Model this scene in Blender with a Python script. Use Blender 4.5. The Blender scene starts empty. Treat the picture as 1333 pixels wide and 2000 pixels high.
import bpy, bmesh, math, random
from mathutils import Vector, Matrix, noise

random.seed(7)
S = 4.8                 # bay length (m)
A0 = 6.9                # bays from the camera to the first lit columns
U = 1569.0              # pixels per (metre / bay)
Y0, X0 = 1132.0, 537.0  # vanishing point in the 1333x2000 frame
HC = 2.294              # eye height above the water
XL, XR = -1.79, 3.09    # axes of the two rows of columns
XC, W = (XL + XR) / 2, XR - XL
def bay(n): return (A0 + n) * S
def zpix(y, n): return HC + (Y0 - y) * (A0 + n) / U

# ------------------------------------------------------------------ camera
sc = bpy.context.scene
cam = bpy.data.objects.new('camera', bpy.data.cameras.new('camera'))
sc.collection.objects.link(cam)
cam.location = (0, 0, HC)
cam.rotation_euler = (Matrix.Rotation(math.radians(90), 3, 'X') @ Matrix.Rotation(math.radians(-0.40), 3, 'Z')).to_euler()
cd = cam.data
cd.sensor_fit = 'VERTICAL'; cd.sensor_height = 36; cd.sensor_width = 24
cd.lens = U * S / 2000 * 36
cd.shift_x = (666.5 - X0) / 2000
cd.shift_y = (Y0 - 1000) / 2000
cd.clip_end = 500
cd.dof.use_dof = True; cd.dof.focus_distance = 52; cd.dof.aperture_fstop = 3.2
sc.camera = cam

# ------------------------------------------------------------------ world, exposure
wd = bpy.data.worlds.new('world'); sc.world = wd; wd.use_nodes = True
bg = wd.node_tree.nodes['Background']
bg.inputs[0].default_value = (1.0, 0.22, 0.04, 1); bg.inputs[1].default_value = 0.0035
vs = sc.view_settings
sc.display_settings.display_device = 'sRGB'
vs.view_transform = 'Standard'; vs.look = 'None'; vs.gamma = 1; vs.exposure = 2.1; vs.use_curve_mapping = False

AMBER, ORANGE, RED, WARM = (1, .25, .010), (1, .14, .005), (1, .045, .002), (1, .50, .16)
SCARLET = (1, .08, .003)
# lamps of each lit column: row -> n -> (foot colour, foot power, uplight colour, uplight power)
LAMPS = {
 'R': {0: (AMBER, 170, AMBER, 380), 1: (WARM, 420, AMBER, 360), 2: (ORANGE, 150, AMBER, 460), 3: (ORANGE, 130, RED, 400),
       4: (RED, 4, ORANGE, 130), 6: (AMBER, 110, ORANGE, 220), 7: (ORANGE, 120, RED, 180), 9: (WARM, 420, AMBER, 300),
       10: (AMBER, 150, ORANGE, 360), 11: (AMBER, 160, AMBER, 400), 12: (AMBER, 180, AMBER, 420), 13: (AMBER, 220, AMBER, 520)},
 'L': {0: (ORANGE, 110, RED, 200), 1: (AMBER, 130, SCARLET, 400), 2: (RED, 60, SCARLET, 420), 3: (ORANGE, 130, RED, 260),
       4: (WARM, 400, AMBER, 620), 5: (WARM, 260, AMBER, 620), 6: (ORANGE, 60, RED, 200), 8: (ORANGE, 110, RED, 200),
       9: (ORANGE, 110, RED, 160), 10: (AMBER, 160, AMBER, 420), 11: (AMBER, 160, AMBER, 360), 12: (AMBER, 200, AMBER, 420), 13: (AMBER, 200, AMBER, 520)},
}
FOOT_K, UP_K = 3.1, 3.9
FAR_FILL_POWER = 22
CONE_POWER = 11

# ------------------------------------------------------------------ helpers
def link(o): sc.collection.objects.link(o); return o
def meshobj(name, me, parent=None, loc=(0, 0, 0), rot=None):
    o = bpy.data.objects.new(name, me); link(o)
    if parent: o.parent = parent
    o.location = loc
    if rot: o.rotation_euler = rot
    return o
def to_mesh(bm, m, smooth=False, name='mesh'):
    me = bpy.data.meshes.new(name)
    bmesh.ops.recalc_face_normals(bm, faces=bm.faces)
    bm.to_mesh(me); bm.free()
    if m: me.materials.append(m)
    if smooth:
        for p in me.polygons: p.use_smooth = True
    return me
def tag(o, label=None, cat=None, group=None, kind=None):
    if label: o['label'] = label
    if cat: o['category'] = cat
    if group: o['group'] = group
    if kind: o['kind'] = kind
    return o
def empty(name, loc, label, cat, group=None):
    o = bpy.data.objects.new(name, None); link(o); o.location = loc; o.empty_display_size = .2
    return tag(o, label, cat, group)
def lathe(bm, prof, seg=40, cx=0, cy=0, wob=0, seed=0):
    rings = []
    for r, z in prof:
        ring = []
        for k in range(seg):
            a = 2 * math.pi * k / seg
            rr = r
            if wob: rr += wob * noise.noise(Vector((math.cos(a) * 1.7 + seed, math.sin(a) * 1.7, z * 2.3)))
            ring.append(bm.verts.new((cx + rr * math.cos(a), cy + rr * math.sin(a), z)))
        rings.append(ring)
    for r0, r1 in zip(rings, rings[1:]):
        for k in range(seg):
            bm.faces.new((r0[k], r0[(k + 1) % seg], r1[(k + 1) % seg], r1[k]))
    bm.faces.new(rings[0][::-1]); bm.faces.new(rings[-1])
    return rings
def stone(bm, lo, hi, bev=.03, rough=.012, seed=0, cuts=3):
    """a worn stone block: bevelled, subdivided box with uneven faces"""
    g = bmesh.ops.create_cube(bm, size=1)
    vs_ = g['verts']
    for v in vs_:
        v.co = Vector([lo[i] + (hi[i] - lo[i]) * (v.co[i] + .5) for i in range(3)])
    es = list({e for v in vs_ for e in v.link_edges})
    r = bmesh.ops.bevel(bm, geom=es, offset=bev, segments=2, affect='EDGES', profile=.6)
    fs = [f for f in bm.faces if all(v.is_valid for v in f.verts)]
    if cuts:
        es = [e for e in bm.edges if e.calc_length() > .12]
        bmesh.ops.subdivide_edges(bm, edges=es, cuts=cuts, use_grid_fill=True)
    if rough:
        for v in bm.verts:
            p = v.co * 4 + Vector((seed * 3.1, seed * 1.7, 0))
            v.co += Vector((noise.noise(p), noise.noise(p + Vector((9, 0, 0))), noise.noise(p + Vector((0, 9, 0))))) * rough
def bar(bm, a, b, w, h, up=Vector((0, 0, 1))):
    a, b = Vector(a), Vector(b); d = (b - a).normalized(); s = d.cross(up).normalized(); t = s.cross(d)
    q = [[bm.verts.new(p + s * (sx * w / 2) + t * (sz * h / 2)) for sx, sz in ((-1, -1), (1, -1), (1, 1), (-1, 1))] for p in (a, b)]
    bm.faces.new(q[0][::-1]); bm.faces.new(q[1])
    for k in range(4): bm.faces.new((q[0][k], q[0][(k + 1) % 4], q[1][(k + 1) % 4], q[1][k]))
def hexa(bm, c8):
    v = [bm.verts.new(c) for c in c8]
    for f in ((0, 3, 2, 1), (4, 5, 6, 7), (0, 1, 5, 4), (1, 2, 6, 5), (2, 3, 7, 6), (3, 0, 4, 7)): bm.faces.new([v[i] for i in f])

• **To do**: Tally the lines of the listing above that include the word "scene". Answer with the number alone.

• **Exercise output**: 2